Requirements: Using the entries shown below, output the line containing "Recreate this scene", the line containing "return np.array([0, 0, EYE]) + D*((z-EYE)/D[2])", and every line between them, exactly. Pictures are omitted.

Records for this task:
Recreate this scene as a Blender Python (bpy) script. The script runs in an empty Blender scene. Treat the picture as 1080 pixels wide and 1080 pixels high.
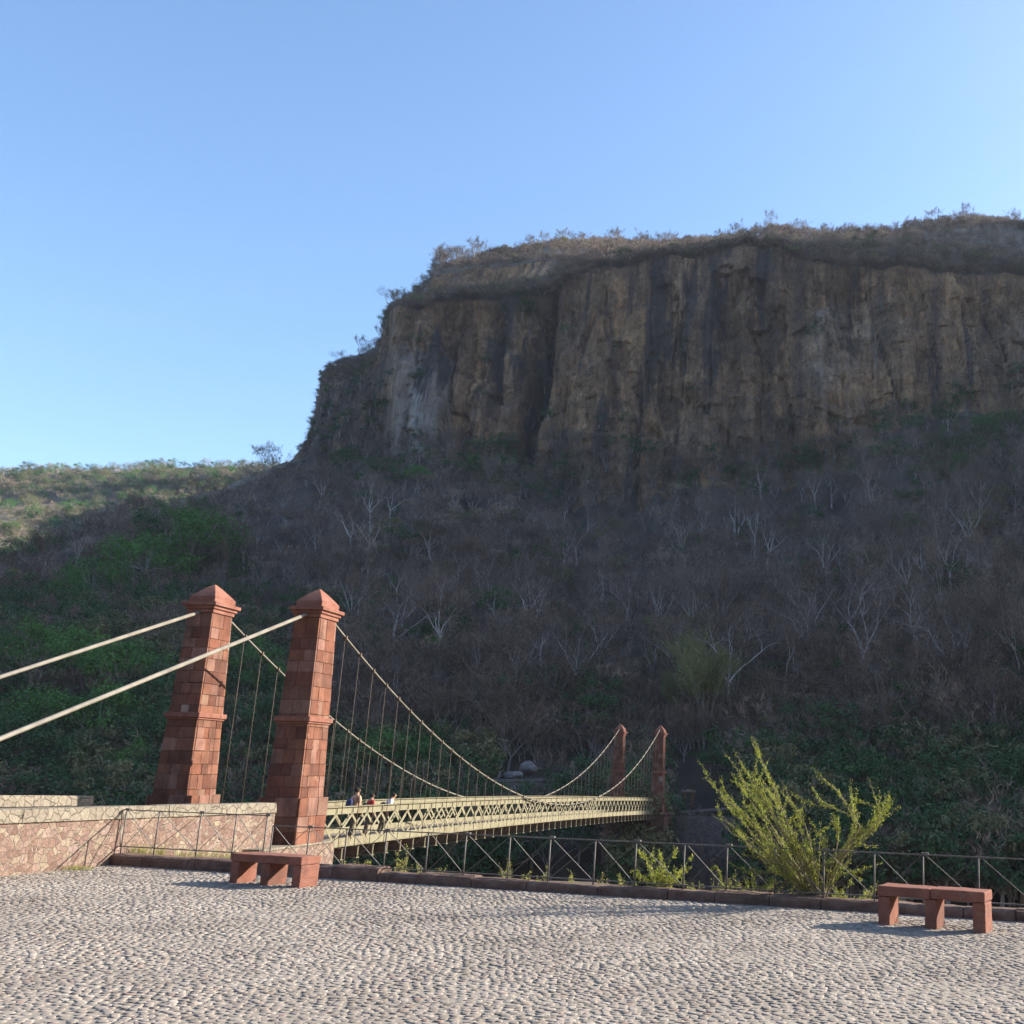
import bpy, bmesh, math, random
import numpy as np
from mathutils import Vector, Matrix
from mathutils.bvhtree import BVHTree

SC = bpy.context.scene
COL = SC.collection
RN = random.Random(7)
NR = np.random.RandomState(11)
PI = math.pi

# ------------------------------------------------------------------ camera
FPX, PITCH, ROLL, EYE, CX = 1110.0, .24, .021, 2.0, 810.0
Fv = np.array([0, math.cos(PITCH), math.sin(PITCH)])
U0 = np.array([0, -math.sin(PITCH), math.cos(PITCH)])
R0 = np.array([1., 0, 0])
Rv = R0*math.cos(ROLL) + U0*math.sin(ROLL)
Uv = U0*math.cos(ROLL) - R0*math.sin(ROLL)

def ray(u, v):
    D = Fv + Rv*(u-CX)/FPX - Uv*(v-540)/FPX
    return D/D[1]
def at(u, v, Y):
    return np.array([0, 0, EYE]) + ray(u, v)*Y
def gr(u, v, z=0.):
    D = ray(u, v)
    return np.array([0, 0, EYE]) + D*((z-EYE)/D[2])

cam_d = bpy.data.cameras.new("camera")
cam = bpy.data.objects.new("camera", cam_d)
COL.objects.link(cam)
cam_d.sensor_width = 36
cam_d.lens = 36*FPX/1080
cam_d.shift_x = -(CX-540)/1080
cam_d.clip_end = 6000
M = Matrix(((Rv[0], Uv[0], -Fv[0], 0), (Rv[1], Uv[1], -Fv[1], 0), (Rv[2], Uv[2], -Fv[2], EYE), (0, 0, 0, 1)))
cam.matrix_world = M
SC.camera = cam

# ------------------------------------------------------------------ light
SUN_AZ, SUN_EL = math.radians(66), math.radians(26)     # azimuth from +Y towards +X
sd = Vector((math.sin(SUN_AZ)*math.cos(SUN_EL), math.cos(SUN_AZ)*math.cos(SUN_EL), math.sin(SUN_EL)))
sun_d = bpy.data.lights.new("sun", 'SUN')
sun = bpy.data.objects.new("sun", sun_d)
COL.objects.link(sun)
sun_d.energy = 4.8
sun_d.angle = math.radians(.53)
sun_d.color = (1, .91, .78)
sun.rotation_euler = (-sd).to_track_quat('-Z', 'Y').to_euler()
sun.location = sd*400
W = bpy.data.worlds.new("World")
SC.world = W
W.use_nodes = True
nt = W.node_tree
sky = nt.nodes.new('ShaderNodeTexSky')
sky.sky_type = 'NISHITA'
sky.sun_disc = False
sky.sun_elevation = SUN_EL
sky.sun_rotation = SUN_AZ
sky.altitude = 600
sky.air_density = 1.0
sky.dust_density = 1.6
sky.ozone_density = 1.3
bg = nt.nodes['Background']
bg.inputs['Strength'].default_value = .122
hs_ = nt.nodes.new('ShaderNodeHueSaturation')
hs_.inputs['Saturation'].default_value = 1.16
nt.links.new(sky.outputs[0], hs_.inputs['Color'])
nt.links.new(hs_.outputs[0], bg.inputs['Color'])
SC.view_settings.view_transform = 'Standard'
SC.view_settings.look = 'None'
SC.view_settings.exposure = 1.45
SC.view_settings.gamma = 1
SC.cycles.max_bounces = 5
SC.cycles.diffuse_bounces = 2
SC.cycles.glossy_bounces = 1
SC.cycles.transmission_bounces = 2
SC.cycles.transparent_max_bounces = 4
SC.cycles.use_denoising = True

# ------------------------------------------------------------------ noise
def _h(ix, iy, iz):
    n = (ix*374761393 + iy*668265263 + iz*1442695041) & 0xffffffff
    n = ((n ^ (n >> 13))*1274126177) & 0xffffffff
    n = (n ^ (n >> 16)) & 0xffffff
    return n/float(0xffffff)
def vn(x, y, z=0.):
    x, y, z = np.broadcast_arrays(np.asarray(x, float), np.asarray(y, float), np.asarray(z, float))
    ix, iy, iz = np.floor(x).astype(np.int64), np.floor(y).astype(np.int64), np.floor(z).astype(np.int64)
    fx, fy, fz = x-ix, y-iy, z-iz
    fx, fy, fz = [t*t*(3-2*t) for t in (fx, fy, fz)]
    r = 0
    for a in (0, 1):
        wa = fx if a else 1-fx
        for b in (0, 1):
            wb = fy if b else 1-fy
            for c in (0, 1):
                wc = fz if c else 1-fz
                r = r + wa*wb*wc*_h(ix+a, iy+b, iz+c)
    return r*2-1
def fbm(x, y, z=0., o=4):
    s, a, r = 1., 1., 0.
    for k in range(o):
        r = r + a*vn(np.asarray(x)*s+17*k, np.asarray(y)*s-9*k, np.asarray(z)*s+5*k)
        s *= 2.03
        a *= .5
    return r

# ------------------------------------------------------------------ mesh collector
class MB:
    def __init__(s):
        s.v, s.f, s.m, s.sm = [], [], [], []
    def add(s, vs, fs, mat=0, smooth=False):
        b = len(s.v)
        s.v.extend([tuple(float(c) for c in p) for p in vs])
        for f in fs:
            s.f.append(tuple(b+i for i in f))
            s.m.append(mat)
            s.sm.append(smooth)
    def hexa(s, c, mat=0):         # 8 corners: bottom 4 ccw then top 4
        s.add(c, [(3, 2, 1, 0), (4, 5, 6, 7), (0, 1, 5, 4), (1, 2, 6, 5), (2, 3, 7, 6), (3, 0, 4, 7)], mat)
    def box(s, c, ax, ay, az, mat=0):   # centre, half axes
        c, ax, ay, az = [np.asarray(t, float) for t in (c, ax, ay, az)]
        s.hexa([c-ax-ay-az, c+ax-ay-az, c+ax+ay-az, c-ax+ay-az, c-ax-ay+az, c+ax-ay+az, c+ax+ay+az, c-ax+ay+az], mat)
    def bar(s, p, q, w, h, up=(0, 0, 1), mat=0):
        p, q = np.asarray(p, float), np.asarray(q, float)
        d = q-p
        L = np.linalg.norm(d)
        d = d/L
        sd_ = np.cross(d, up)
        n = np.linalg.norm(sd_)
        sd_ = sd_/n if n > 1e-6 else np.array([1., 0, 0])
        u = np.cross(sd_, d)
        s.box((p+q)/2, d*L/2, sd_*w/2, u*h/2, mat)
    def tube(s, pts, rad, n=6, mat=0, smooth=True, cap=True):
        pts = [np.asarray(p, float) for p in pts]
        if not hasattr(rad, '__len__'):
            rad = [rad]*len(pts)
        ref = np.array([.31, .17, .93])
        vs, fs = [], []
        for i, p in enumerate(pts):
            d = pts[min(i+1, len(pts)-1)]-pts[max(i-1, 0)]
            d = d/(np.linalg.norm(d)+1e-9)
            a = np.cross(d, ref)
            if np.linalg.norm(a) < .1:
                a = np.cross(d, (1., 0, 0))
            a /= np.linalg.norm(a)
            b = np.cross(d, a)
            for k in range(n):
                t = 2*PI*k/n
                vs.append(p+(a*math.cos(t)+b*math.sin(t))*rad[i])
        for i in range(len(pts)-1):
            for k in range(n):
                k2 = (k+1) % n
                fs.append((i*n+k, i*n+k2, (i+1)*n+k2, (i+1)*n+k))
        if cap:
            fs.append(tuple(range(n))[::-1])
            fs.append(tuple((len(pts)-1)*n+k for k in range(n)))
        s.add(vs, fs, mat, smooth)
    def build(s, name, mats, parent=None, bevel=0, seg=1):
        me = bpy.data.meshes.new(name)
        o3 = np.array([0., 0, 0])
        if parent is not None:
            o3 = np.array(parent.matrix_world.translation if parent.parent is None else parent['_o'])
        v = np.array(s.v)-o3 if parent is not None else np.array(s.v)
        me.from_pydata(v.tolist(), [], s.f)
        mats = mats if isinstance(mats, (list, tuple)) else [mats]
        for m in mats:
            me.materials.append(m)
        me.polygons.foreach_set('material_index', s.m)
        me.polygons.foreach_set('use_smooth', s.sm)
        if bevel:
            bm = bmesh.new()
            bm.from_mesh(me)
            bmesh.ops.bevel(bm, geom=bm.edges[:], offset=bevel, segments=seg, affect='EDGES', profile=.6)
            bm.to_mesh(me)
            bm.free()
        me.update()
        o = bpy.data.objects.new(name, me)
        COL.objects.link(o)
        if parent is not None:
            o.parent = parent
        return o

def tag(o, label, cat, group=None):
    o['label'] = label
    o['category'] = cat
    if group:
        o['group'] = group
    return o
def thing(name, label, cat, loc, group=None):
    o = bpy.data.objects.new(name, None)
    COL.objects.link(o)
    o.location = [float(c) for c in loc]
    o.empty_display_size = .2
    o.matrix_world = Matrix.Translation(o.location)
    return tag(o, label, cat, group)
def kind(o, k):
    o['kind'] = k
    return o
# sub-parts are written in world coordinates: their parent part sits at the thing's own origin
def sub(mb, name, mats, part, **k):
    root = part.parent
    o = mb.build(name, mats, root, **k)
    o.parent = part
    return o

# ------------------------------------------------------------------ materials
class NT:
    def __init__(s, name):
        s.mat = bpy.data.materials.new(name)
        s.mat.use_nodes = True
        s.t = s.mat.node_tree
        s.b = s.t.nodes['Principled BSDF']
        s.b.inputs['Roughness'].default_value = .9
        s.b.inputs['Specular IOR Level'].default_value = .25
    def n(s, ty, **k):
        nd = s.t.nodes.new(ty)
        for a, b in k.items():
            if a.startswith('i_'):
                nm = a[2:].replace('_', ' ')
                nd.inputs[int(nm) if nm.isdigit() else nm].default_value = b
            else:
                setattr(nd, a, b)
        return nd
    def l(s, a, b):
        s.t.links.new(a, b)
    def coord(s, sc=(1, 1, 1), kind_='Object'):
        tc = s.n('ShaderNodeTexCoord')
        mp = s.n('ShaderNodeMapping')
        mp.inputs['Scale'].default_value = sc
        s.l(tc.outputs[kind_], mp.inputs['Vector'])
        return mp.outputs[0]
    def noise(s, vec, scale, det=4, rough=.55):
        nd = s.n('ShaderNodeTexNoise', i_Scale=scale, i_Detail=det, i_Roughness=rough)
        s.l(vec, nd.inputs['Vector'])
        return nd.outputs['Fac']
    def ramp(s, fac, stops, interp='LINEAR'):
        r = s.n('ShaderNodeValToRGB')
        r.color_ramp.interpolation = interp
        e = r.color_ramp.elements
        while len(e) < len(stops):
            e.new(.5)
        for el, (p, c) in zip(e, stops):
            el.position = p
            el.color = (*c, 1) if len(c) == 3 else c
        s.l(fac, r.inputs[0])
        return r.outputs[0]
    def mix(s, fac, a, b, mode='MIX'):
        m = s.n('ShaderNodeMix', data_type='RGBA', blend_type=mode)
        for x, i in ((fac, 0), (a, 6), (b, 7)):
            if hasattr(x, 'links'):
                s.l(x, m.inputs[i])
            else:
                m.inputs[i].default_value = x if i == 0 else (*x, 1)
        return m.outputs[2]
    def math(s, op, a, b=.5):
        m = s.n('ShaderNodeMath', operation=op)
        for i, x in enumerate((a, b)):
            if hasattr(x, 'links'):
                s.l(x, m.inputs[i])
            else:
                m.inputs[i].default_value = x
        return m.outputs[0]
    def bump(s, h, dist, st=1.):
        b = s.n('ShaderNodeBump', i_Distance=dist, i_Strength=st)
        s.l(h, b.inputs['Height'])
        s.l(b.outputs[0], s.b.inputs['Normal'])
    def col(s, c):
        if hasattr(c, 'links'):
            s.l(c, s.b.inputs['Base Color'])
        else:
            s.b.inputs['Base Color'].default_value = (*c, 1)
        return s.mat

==

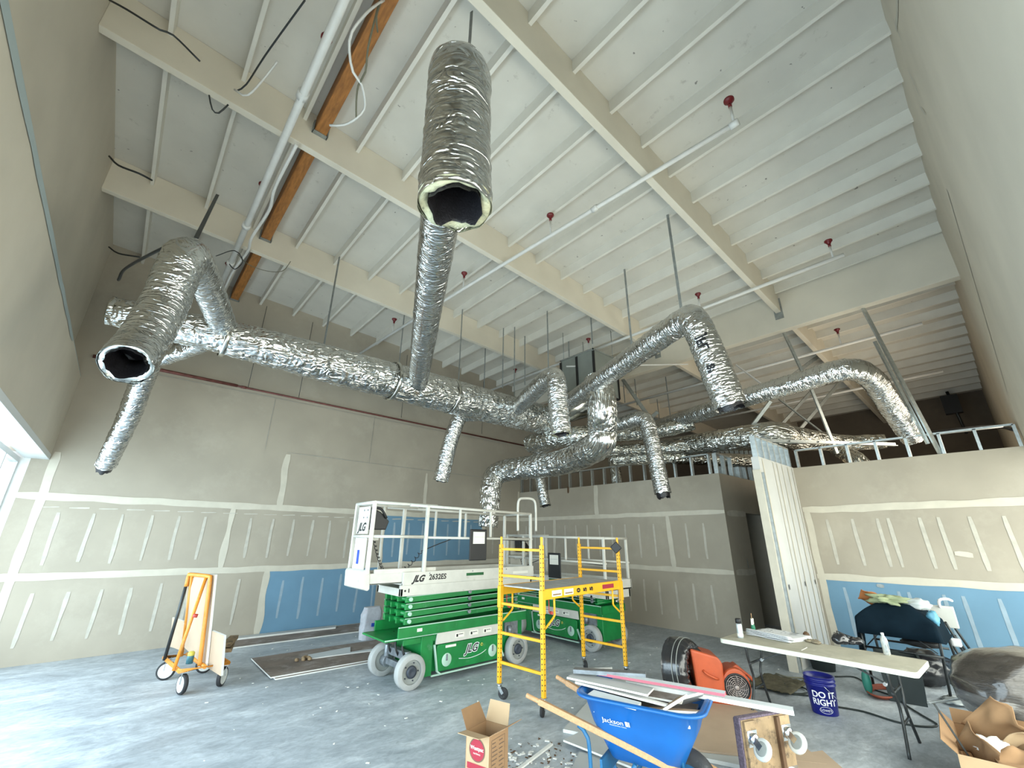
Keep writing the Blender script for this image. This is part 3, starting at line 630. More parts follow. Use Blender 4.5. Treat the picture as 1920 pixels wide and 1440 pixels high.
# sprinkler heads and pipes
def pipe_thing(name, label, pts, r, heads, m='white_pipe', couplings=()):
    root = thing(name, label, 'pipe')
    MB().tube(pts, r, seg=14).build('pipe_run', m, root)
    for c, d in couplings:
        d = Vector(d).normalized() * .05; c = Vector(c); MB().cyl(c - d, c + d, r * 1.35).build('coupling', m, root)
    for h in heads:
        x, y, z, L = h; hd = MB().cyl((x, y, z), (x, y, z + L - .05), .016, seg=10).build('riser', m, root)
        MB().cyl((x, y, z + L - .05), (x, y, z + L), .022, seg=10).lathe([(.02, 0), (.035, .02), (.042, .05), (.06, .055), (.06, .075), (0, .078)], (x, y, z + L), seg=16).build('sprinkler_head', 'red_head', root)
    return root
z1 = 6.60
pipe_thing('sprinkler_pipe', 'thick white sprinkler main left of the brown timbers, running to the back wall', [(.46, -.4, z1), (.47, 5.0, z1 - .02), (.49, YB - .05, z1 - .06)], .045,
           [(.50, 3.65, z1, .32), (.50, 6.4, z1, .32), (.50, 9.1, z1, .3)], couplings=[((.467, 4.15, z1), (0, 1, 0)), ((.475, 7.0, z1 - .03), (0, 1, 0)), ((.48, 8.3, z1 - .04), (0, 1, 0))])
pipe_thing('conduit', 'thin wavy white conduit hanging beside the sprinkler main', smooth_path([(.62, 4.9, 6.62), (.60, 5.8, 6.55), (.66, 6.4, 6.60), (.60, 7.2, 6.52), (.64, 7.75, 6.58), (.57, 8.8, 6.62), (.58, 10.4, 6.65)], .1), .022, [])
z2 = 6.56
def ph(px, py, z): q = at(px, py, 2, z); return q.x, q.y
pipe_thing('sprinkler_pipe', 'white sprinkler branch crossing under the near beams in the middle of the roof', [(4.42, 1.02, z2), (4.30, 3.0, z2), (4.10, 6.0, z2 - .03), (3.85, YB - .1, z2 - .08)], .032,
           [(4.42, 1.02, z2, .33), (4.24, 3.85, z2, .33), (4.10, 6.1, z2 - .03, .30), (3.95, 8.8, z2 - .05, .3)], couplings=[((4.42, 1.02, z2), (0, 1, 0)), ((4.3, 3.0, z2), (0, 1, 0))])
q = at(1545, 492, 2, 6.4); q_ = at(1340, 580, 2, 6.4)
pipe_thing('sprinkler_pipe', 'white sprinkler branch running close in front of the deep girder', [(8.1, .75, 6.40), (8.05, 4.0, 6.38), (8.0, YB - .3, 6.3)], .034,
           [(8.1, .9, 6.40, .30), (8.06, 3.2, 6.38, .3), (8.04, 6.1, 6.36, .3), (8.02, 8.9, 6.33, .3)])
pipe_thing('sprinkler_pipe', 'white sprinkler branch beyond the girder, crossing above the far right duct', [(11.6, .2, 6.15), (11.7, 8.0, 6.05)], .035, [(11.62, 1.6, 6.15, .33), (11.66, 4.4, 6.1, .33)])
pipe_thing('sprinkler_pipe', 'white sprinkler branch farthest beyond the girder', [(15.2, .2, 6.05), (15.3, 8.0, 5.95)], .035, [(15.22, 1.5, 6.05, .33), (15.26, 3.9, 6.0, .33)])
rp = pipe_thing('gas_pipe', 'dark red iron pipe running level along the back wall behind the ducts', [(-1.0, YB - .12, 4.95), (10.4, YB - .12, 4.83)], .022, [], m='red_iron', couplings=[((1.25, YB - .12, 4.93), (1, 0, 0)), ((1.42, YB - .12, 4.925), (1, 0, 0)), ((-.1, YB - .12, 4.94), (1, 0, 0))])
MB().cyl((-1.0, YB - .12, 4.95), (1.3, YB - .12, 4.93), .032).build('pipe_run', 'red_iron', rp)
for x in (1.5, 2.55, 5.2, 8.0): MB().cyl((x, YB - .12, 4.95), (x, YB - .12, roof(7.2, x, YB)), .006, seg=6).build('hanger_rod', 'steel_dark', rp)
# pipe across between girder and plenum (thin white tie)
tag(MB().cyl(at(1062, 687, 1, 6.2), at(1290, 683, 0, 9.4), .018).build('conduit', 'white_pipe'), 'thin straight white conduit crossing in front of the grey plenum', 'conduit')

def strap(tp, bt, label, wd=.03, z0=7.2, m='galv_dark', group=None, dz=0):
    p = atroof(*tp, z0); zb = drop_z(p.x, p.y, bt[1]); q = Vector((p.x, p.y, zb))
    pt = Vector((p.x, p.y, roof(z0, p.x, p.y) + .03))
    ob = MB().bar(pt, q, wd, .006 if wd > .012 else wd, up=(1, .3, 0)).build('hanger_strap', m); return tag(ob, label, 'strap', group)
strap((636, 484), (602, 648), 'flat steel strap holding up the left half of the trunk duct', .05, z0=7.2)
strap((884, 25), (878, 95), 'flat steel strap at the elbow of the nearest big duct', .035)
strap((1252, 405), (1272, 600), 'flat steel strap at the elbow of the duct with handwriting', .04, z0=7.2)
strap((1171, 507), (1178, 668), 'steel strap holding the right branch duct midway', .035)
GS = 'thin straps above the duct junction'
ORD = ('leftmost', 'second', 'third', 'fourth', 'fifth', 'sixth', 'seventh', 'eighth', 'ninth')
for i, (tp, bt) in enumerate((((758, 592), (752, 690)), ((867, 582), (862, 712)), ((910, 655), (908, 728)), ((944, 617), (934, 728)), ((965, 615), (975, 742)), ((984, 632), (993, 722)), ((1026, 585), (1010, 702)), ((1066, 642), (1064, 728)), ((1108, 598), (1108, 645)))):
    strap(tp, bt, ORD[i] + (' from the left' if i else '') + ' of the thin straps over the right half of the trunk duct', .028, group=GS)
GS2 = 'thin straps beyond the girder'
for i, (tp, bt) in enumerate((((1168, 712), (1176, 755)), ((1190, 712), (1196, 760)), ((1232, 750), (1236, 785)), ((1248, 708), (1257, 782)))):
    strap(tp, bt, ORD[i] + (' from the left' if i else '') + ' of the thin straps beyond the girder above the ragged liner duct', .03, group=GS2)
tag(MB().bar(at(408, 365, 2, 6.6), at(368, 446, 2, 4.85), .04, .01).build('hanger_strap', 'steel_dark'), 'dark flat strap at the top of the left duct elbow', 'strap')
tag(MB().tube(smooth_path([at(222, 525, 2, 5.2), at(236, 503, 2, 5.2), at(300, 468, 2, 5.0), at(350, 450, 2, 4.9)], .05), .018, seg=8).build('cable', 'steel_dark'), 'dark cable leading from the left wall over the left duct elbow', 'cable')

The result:
Recreate this scene as a Blender Python (bpy) script. The script runs in an empty Blender scene. Treat the picture as 1080 pixels wide and 1080 pixels high.
import bpy, bmesh, math, random
import numpy as np
from mathutils import Vector, Matrix
from mathutils.bvhtree import BVHTree

SC = bpy.context.scene
COL = SC.collection
RN = random.Random(7)
NR = np.random.RandomState(11)
PI = math.pi

# ------------------------------------------------------------------ camera
FPX, PITCH, ROLL, EYE, CX = 1110.0, .24, .021, 2.0, 810.0
Fv = np.array([0, math.cos(PITCH), math.sin(PITCH)])
U0 = np.array([0, -math.sin(PITCH), math.cos(PITCH)])
R0 = np.array([1., 0, 0])
Rv = R0*math.cos(ROLL) + U0*math.sin(ROLL)
Uv = U0*math.cos(ROLL) - R0*math.sin(ROLL)

def ray(u, v):
    D = Fv + Rv*(u-CX)/FPX - Uv*(v-540)/FPX
    return D/D[1]
def at(u, v, Y):
    return np.array([0, 0, EYE]) + ray(u, v)*Y
def gr(u, v, z=0.):
    D = ray(u, v)
    return np.array([0, 0, EYE]) + D*((z-EYE)/D[2])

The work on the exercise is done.